Okulların açılması önemlidir.

Daha önemli olan ise ders zillerinin kaçta çalacağıdır. Modernlik adına köylerinde okul olmayan öğrenciler Lefkoşa, Mağusa, Güzelyurt gibi kent okullarına gitmek için uykularının en tatlı yerinde ve sabahın köründe uyanacaklar, uyandırılacaklar ve yarı aç yarı tok okul yoluna düşecekler.

Yüksek ihtimalle de öğretmenleri, onlara sabah uykusunun ve sabah kahvaltısının önemini anlatacak ilk derste ve ders yılı boyunca sık sık.

Zil çalacak sıraya girecekler, sıraya girmeyi hizaya gelmeyi, ve günaydın deyince öğretmen sağol çekmeyi hep bir ağızdan ezberleycekler çok kısa sürede.

Yerleri olacak sınıfta yıl boyunca değişmeyen. İzin almadan konuşmamayı öğrenecekler, hem öğretmenleri gönüllüdür bu konuda hem de Hz müfredat buyurgan.

En çok bildikleri cevabı şak diye söyleyince öğrenci, öğretmeninin iki kere iki sorusuna dört diye, önce ufaktan bir ikaz-azar işitecek parmak kaldırıp da izin almadan konuştu- cevaplandırdı diye ve tekrarında da azar şiddetlenecek.

Daha da kötüsü var ama.

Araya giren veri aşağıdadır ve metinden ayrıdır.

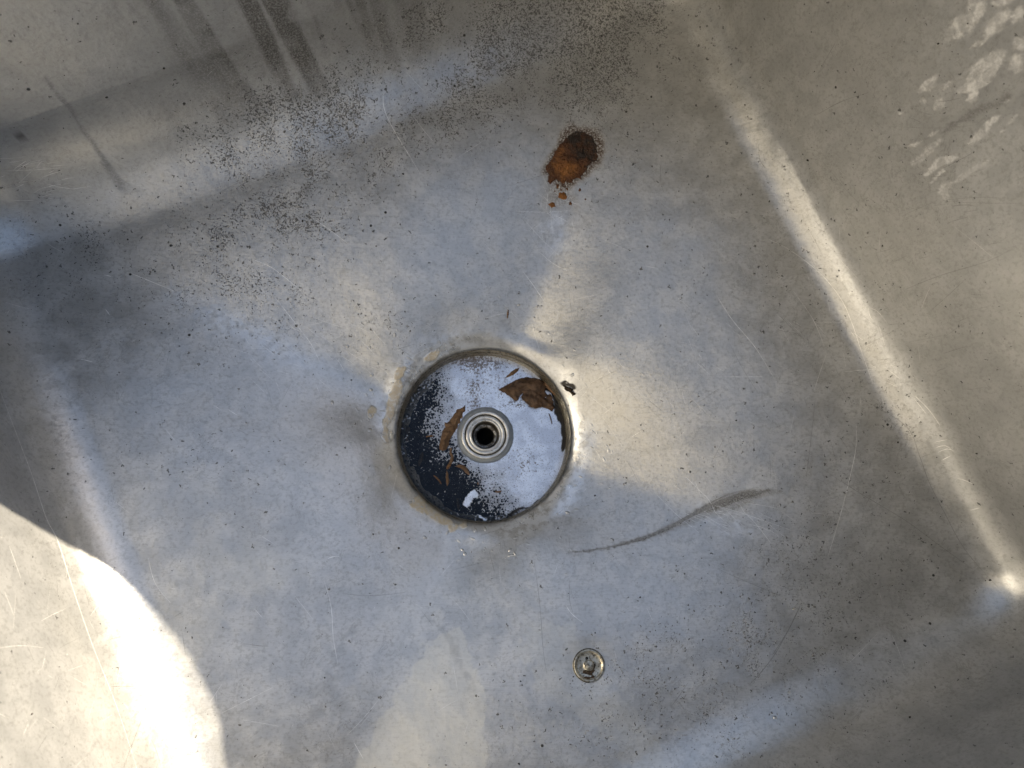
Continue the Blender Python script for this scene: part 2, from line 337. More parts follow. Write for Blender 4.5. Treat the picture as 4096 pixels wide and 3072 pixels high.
# broad smears along the top seam
streak = np.maximum(streak, .30 * blob(VX, VY, 1400, 470, 420, 70, -17) * sstep(-.2, .5, fbm(PN * 50, 77)))
white = np.zeros(len(P)); rightw = sstep(.02, .05, z) * (u > HU - .06)
wn3 = noise(np.stack([v * 150, z * 30, 0 * u], 1), 82) * .5 + fbm(PN * np.array([420, 420, 160]), 84, 3) * .6
for x0, y0, x1, y1, w_ in [(1150, 70, 920, 290, 62), (1100, 30, 1170, 60, 60), (1350, 90, 1200, 270, 56), (1210, 285, 1080, 345, 20), (1445, 50, 1385, 160, 30), (1290, 420, 1060, 610, 84), (1200, 590, 970, 670, 48), (1110, 680, 1040, 725, 34),
        (825, 555, 680, 680, 26), (800, 610, 740, 660, 20), (900, 600, 865, 655, 13), (715, 736, 718, 742, 20), (870, 735, 790, 800, 30), (850, 725, 890, 780, 16), (720, 1035, 620, 1105, 13), (840, 965, 745, 990, 9), (860, 1025, 640, 1225, 24),
        (1260, 870, 1050, 1060, 30), (1410, 850, 1350, 930, 18), (1320, 960, 1285, 985, 12), (970, 1145, 730, 1275, 30), (890, 1250, 770, 1335, 13), (1200, 1190, 930, 1355, 19), (940, 1345, 830, 1430, 28), (900, 1430, 865, 1470, 20), (1340, 735, 1310, 765, 12), (560, 835, 540, 860, 10),
        (1467, 420, 1380, 500, 50), (1467, 300, 1420, 350, 40), (1400, 10, 1250, 20, 30)]:
    q = [(3300 + x0 / 1.843, y0 / 1.843), (3300 + (x0 + x1) / 3.686, (y0 + y1) / 3.686), (3300 + x1 / 1.843, y1 / 1.843)]; hw_ = w_ / 3.686 * 1.9 + 2
    near = (VX > min(q[0][0], q[2][0]) - 90) & (VX < max(q[0][0], q[2][0]) + 90) & (VY > min(q[0][1], q[2][1]) - 90) & (VY < max(q[0][1], q[2][1]) + 90)
    dl_ = sd_line(VX[near] + (wx - VX)[near] * .35, VY[near] + (wy - VY)[near] * .35, q, [hw_ * .5, hw_ * 1.05, hw_ * .35])
    white[near] = np.maximum(white[near], sstep(1.5, .8, dl_ + .75 * wn3[near]) * (.55 + .35 * sstep(-.3, .3, wn3[near])))
white *= rightw
streak = np.maximum(streak, .5 * rightw * sstep(1.5, .3, sd_line(wx, wy, [(3780, 530), (3900, 440), (4010, 370)], [8, 22, 24])))
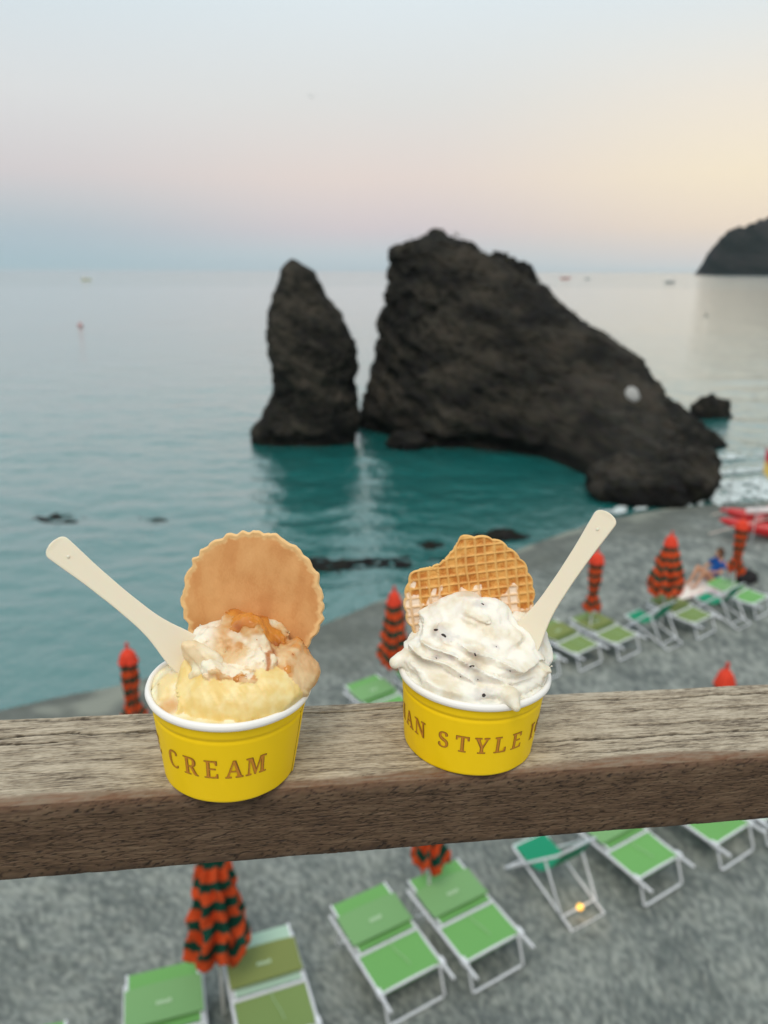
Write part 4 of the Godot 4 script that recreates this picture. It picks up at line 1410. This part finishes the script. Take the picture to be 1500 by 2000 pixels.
func umbrella(label: String, foot: float, tied: float, turn: float, top := 2.25) -> Node3D:
	var t := thing("beach_umbrella", label, "umbrella", "furled striped beach umbrellas")
	var orange := lin(208, 80, 42)
	var red := lin(200, 66, 42)
	var dark := lin(18, 70, 58)
	var fold := noise(91, 1.5, 2)
	var H := top - 0.86
	var prof := func(s: float) -> float:
		# s runs from the tip to the hem
		var open := lerpf(0.05, foot, pow(s, 0.8))
		var bound := curve([Vector2(0, 0.03), Vector2(0.08, 0.10), Vector2(0.2, 0.135), Vector2(0.3, 0.11), Vector2(0.55, 0.10), Vector2(0.72, 0.075), Vector2(0.8, 0.08), Vector2(0.93, 0.15), Vector2(1, 0.155)], s)
		return lerpf(open, bound, tied) * smoothstep(-0.04, 0.07, s)
	var nv := 74
	var shape := func(i: int, j: int) -> Vector3:
		var s := j / (nv - 1.0)
		var th := TAU * i / 96.0
		var r: float = prof.call(s)
		var pl := cos(th * 8.0 + fold.get_noise_2d(s * 2.0, turn) * 2.0)
		r *= 1.0 + 0.24 * smoothstep(0.05, 0.45, s) * pl + 0.24 * fold.get_noise_3d(cos(th) * 1.5, s * 3.0 + turn, sin(th) * 1.5)
		var drop := 0.05 * pl * s + 0.13 * fold.get_noise_2d(cos(th) + turn, sin(th) * 1.3) * s
		return Vector3(cos(th + turn) * r, top - s * H + drop, sin(th + turn) * r)
	var tint := func(_p: Vector3, _i: int, j: int) -> Color:
		var s := j / (nv - 1.0)
		if s < 0.2:
			return red
		return dark if fposmod((s - 0.2) / 0.16, 1.0) < 0.46 else orange
	var a := Acc.new()
	a.grid(96, nv, shape, "o", true, tint)
	part("canopy", a, tinted(0.8, 0.3), t)
	var cp := Acc.new()
	cp.grid(48, 14, func(i: int, j: int) -> Vector3:
		var p: Vector3 = shape.call(i * 2, j)
		var k := 1.12 + 0.08 * (j / 13.0)
		return Vector3(p.x * k, p.y + 0.02 - 0.02 * (j / 13.0) - 0.02 * cos(TAU * i / 6.0) * (j / 13.0), p.z * k), "o", true)
	part("crown_flap", cp, paint(222, 62, 34, 0.8), t)
	var po := Acc.new()
	po.tube([Vector3(0, -0.3, 0), Vector3(0, top + 0.02, 0)], 0.019)
	part("pole", po, paint(214, 216, 214, 0.45), t)
	var fi := Acc.new()
	fi.ell(Vector3(0, top + 0.05, 0), Vector3(0.03, 0.05, 0.03), Basis(), 10, 8)
	part("finial", fi, paint(200, 50, 30, 0.5), t)
	return t

func make_umbrellas() -> void:
	for q in [
		[-1.62, -5.97, 0.27, 0.0, 0.3, 2.3, "nearest furled umbrella, orange and dark green, just below the rail at lower left"],
		[0.53, -7.12, 0.24, 0.7, 1.0, 2.2, "furled umbrella behind the rail, only its orange hem showing below the rail"],
		[-3.85, -10.4, 0.2, 0.9, 2.0, 2.15, "furled striped umbrella rising behind the rail left of the left cup"],
		[0.18, -12.15, 0.26, 0.15, 3.1, 2.2, "furled striped umbrella between the two cups, left of the bitten wafer"],
		[4.2, -14.22, 0.2, 1.0, 0.4, 2.1, "slim furled striped umbrella tied at the waist right of the right-hand spoon"],
		[6.0, -15.15, 0.33, 0.0, 4.4, 2.1, "wide cone-shaped half furled umbrella standing left of the sunbather"],
		[7.95, -16.2, 0.2, 1.0, 5.2, 2.1, "furled umbrella tied at the waist in front of the red boat"],
		[4.5, -9.0, 0.22, 0.5, 2.7, 2.2, "red umbrella top peeking over the rail near the right edge"]]:
		var u := umbrella(q[6], q[2], q[3], q[4], q[5])
		u.position = Vector3(q[0], ground(q[0], q[1]), q[1])


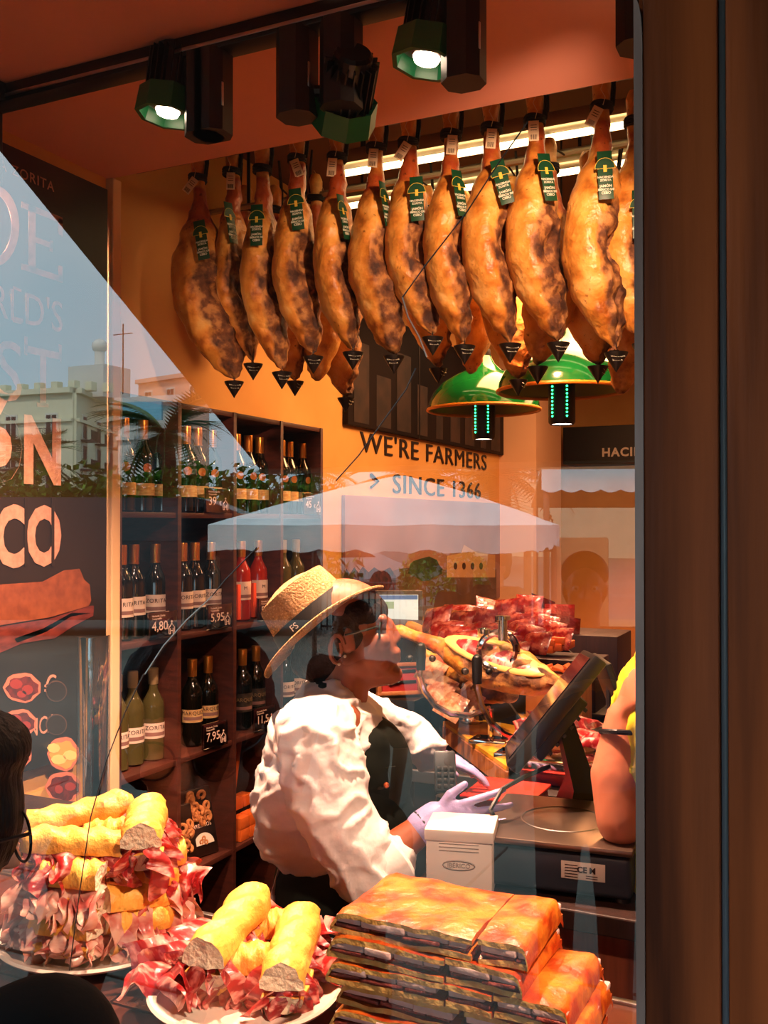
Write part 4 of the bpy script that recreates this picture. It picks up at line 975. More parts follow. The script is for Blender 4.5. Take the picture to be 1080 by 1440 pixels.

Çişi gelmiş bir çocuk izin almadan tuvalete gidemeyecek, yedi yaşındasınız ve arkadaşlarınızın önünde, parmak kaldırıp, öğretmen izin verirse konuşmaya,   ‘ öğretmenim çişim var’ demek diye bir mecburiyet yasayacaksınız, bunu düşünün bir. Kaç çocuk çişini tutmuş dakikalrca ve kaç çocuk altına işemiş kimbilir. Nasıl bir durumdur sınıf içinde arkadaşlar önünde altına işemek.

Bitmedi. Binden fazla öğrencisi olan okullarda kaç tuvalet var ve teneffüs kaç dakika, Onbeş dakikada kaç öğrenci gidebilir tuvalete.

Ya okul çeşmelerinden akamayan, aksa da içilemeyen ve dahi anne babalarının çeşmeden su içme sakın uyarıları ile okuluna gönderilen. Unutulmasın benzeri uyarılarn ‘sakın okul tuvaletini kullanma’ şıkkı da var.

Ey anne, baba ey. Tuvaletine pis diye güvenmediğin, çeşmesinden akan su içilecek kalitede değil dediğin okullara niye gönderiyorsun çocuklarını.

Ya eyy öğretmen sen, bir tek defa olsun ‘ tuvalet sayısı öğrencilerimiz için yetersiz diye uyarı grevi yapmayı düşündün mü, öğretmenlerin okula hazırlık ödeneği için defalarca yaptın ama.

Ne bakanlık ne öğretmenler ve sendikaları ne de veliler anlayamadılar bir türlü ki ; okul öğrencilerin yaşama alanıdır ve onları orda ÇOCUK OLARAK YAŞATMAK asli görevdir.

Ne öğretilecek çocuklara okullarda, kerrat cetveli hesap makinesinin icadından sonra gereksiz ve internet çağında ülkelerin başkentleri de çok kolay.

Hoşgörü, temizlik, dostluk, düşüp de diz kanadığında elastoplas yapıştırmak, hızlı koşamayan takla atamayan arkadaşlara gülmemek aksine teşvik etmek, sorunların aşılmasında birlikte davranmak. İşte bunlar bilgisayarlarla olmuyor ve ne yazık ki müfredat ve öğretmen, müdür müfettiş hazretleri ile bakanlık da ilgilenmiyor.

Oyunun önemi dersem, her halkın kendi değer yargıları dersem.

Dedim. Umursayan var mı

Olsaydı okullar eksizksiz açılırdı da hazırda bekleyen sendikalar, fırsat bu fırsat demezdi.